» Exercise task:
Copy the listing below in full and skip every picture.

» Supplied data:
┄┄┄┄┄┄┄┄┄┄
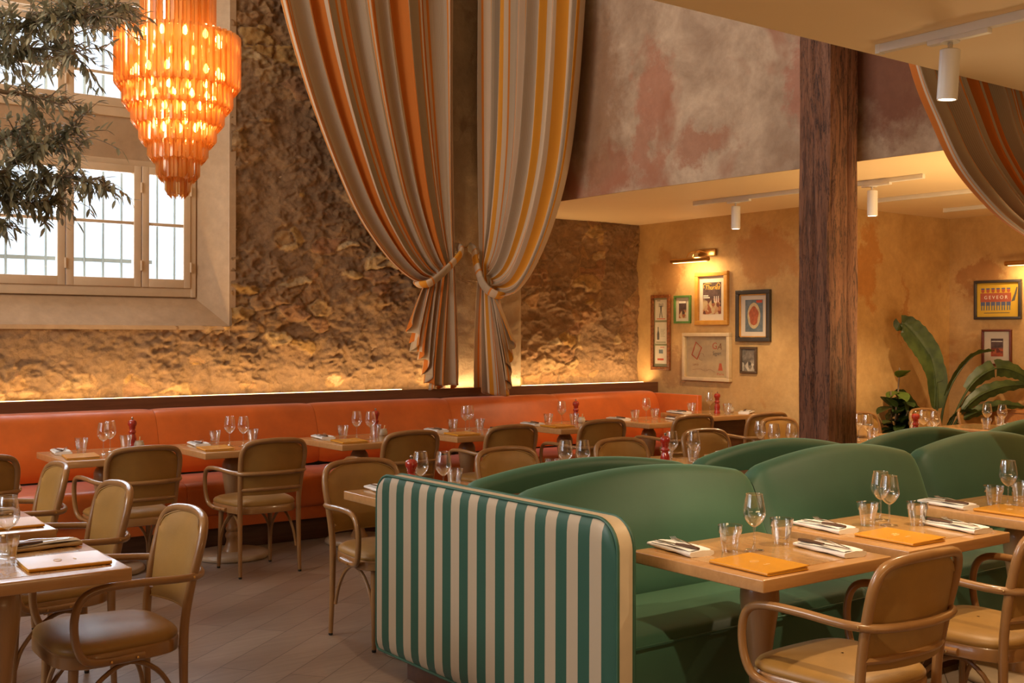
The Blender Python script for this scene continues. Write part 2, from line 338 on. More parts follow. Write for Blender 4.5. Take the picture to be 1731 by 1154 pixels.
# ------------------------------------------------------------------ mesh helpers
class MB:
    def __init__(s): s.v = []; s.f = []; s.uv = None
    def add(s, vs, fs):
        o = len(s.v); s.v += [tuple(v) for v in vs]; s.f += [tuple(i + o for i in f) for f in fs]; return s
    def box(s, x0, x1, y0, y1, z0, z1, bev=0):
        if bev:
            bm = bmesh.new(); bmesh.ops.create_cube(bm, size=1)
            for v in bm.verts: v.co = Vector(((x0 + x1) / 2 + v.co.x * (x1 - x0), (y0 + y1) / 2 + v.co.y * (y1 - y0), (z0 + z1) / 2 + v.co.z * (z1 - z0)))
            bmesh.ops.bevel(bm, geom=bm.edges[:], offset=bev, segments=3, affect='EDGES', profile=.5)
            bm.verts.index_update(); s.add([v.co[:] for v in bm.verts], [[v.index for v in f.verts] for f in bm.faces]); bm.free(); return s
        s.add([(x0, y0, z0), (x1, y0, z0), (x1, y1, z0), (x0, y1, z0), (x0, y0, z1), (x1, y0, z1), (x1, y1, z1), (x0, y1, z1)],
              [(0, 3, 2, 1), (4, 5, 6, 7), (0, 1, 5, 4), (1, 2, 6, 5), (2, 3, 7, 6), (3, 0, 4, 7)]); return s
    def tube(s, pts, r, n=10, caps=True, closed=False, flat=None):
        pts = [Vector(p) for p in pts]; m = len(pts); rs = r if isinstance(r, (list, tuple)) else [r] * m
        tg = []
        for i in range(m):
            a = pts[i - 1] if (i > 0 or closed) else pts[0]; b = pts[(i + 1) % m] if (i < m - 1 or closed) else pts[-1]
            t = (b - a); tg.append(t.normalized() if t.length > 1e-9 else Vector((0, 0, 1)))
        up = Vector((0, 0, 1)) if abs(tg[0].z) < .9 else Vector((1, 0, 0))
        nrm = (up - tg[0] * up.dot(tg[0])).normalized(); vs = []
        for i in range(m):
            nrm = (nrm - tg[i] * nrm.dot(tg[i])); nrm = nrm.normalized() if nrm.length > 1e-6 else tg[i].orthogonal().normalized()
            bi = tg[i].cross(nrm)
            for k in range(n):
                a = 2 * PI * k / n; fx, fy = (1, 1) if not flat else flat
                vs.append(pts[i] + (nrm * math.cos(a) * fx + bi * math.sin(a) * fy) * rs[i])
        fs = []
        for i in range(m if closed else m - 1):
            for k in range(n):
                a = i * n + k; b = i * n + (k + 1) % n; c = ((i + 1) % m) * n + (k + 1) % n; d = ((i + 1) % m) * n + k
                fs.append((a, b, c, d))
        if caps and not closed: fs.append(tuple(range(n - 1, -1, -1))); fs.append(tuple((m - 1) * n + k for k in range(n)))
        return s.add(vs, fs)
    def lathe(s, prof, n=24, cx=0, cy=0, closed=True, scal=None, phase=0):
        vs = []; 
        for (r, z) in prof:
            for k in range(n):
                a = 2 * PI * k / n + phase; q = scal(k, z) if scal else 1
                vs.append((cx + r * q * math.cos(a), cy + r * q * math.sin(a), z))
        fs = []
        for i in range(len(prof) - 1):
            for k in range(n): fs.append((i * n + k, i * n + (k + 1) % n, (i + 1) * n + (k + 1) % n, (i + 1) * n + k))
        if closed: fs.append(tuple(range(n - 1, -1, -1))); fs.append(tuple((len(prof) - 1) * n + k for k in range(n)))
        return s.add(vs, fs)
    def grid(s, P, flip=False):
        """P[i][j] array of points"""
        P = np.asarray(P); a, b = P.shape[:2]; idx = np.arange(a * b).reshape(a, b)
        f = np.stack([idx[:-1, :-1], idx[1:, :-1], idx[1:, 1:], idx[:-1, 1:]], -1).reshape(-1, 4)
        if flip: f = f[:, ::-1]
        return s.add(P.reshape(-1, 3).tolist(), f.tolist())
    def poly(s, pts, z0, z1):
        n = len(pts)
        return s.add([(x, y, z0) for x, y in pts] + [(x, y, z1) for x, y in pts], [tuple(range(n - 1, -1, -1)), tuple(range(n, 2 * n))] + [(i, (i + 1) % n, n + (i + 1) % n, n + i) for i in range(n)])
    def build(s, name, mat, parent=None, smooth=True, loc=None, angle=40):
        me = bpy.data.meshes.new(name); me.from_pydata(s.v, [], s.f); me.update()
        bm = bmesh.new(); bm.from_mesh(me); bmesh.ops.recalc_face_normals(bm, faces=bm.faces); bm.to_mesh(me); bm.free()
        me.materials.append(MT[mat] if isinstance(mat, str) else mat)
        o = bpy.data.objects.new(name, me); COL.objects.link(o)
        if smooth:
            me.shade_smooth()
            try: me.set_sharp_from_angle(angle=math.radians(angle))
            except Exception: pass
        if parent: o.parent = parent
        if loc is not None: o.location = loc
        return o
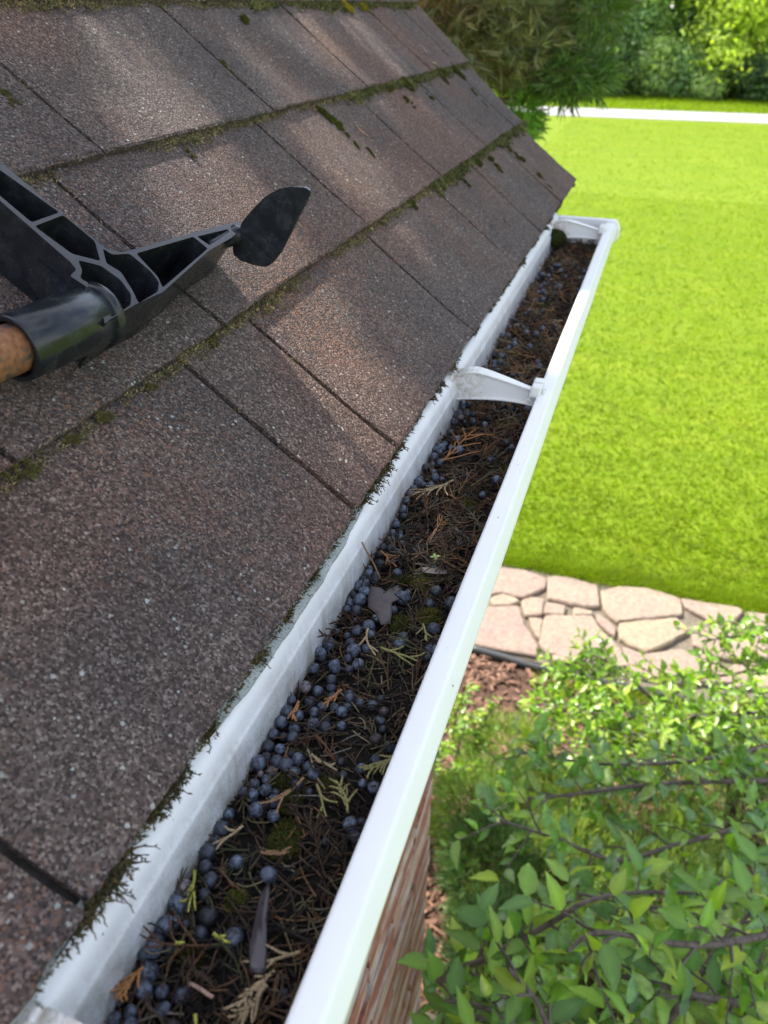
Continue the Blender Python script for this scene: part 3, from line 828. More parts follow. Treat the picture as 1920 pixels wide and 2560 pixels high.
┄┄┄┄┄┄┄┄┄┄
» Solution to this problem:
The Blender Python script for this scene continues. Write part 2, from line 338 on. More parts follow. Write for Blender 4.5. Take the picture to be 1731 by 1154 pixels.
# ------------------------------------------------------------------ mesh helpers
class MB:
    def __init__(s): s.v = []; s.f = []; s.uv = None
    def add(s, vs, fs):
        o = len(s.v); s.v += [tuple(v) for v in vs]; s.f += [tuple(i + o for i in f) for f in fs]; return s
    def box(s, x0, x1, y0, y1, z0, z1, bev=0):
        if bev:
            bm = bmesh.new(); bmesh.ops.create_cube(bm, size=1)
            for v in bm.verts: v.co = Vector(((x0 + x1) / 2 + v.co.x * (x1 - x0), (y0 + y1) / 2 + v.co.y * (y1 - y0), (z0 + z1) / 2 + v.co.z * (z1 - z0)))
            bmesh.ops.bevel(bm, geom=bm.edges[:], offset=bev, segments=3, affect='EDGES', profile=.5)
            bm.verts.index_update(); s.add([v.co[:] for v in bm.verts], [[v.index for v in f.verts] for f in bm.faces]); bm.free(); return s
        s.add([(x0, y0, z0), (x1, y0, z0), (x1, y1, z0), (x0, y1, z0), (x0, y0, z1), (x1, y0, z1), (x1, y1, z1), (x0, y1, z1)],
              [(0, 3, 2, 1), (4, 5, 6, 7), (0, 1, 5, 4), (1, 2, 6, 5), (2, 3, 7, 6), (3, 0, 4, 7)]); return s
    def tube(s, pts, r, n=10, caps=True, closed=False, flat=None):
        pts = [Vector(p) for p in pts]; m = len(pts); rs = r if isinstance(r, (list, tuple)) else [r] * m
        tg = []
        for i in range(m):
            a = pts[i - 1] if (i > 0 or closed) else pts[0]; b = pts[(i + 1) % m] if (i < m - 1 or closed) else pts[-1]
            t = (b - a); tg.append(t.normalized() if t.length > 1e-9 else Vector((0, 0, 1)))
        up = Vector((0, 0, 1)) if abs(tg[0].z) < .9 else Vector((1, 0, 0))
        nrm = (up - tg[0] * up.dot(tg[0])).normalized(); vs = []
        for i in range(m):
            nrm = (nrm - tg[i] * nrm.dot(tg[i])); nrm = nrm.normalized() if nrm.length > 1e-6 else tg[i].orthogonal().normalized()
            bi = tg[i].cross(nrm)
            for k in range(n):
                a = 2 * PI * k / n; fx, fy = (1, 1) if not flat else flat
                vs.append(pts[i] + (nrm * math.cos(a) * fx + bi * math.sin(a) * fy) * rs[i])
        fs = []
        for i in range(m if closed else m - 1):
            for k in range(n):
                a = i * n + k; b = i * n + (k + 1) % n; c = ((i + 1) % m) * n + (k + 1) % n; d = ((i + 1) % m) * n + k
                fs.append((a, b, c, d))
        if caps and not closed: fs.append(tuple(range(n - 1, -1, -1))); fs.append(tuple((m - 1) * n + k for k in range(n)))
        return s.add(vs, fs)
    def lathe(s, prof, n=24, cx=0, cy=0, closed=True, scal=None, phase=0):
        vs = []; 
        for (r, z) in prof:
            for k in range(n):
                a = 2 * PI * k / n + phase; q = scal(k, z) if scal else 1
                vs.append((cx + r * q * math.cos(a), cy + r * q * math.sin(a), z))
        fs = []
        for i in range(len(prof) - 1):
            for k in range(n): fs.append((i * n + k, i * n + (k + 1) % n, (i + 1) * n + (k + 1) % n, (i + 1) * n + k))
        if closed: fs.append(tuple(range(n - 1, -1, -1))); fs.append(tuple((len(prof) - 1) * n + k for k in range(n)))
        return s.add(vs, fs)
    def grid(s, P, flip=False):
        """P[i][j] array of points"""
        P = np.asarray(P); a, b = P.shape[:2]; idx = np.arange(a * b).reshape(a, b)
        f = np.stack([idx[:-1, :-1], idx[1:, :-1], idx[1:, 1:], idx[:-1, 1:]], -1).reshape(-1, 4)
        if flip: f = f[:, ::-1]
        return s.add(P.reshape(-1, 3).tolist(), f.tolist())
    def poly(s, pts, z0, z1):
        n = len(pts)
        return s.add([(x, y, z0) for x, y in pts] + [(x, y, z1) for x, y in pts], [tuple(range(n - 1, -1, -1)), tuple(range(n, 2 * n))] + [(i, (i + 1) % n, n + (i + 1) % n, n + i) for i in range(n)])
    def build(s, name, mat, parent=None, smooth=True, loc=None, angle=40):
        me = bpy.data.meshes.new(name); me.from_pydata(s.v, [], s.f); me.update()
        bm = bmesh.new(); bm.from_mesh(me); bmesh.ops.recalc_face_normals(bm, faces=bm.faces); bm.to_mesh(me); bm.free()
        me.materials.append(MT[mat] if isinstance(mat, str) else mat)
        o = bpy.data.objects.new(name, me); COL.objects.link(o)
        if smooth:
            me.shade_smooth()
            try: me.set_sharp_from_angle(angle=math.radians(angle))
            except Exception: pass
        if parent: o.parent = parent
        if loc is not None: o.location = loc
        return o
Continue the Blender Python script for this scene: part 3, from line 828. More parts follow. Treat the picture as 1920 pixels wide and 2560 pixels high.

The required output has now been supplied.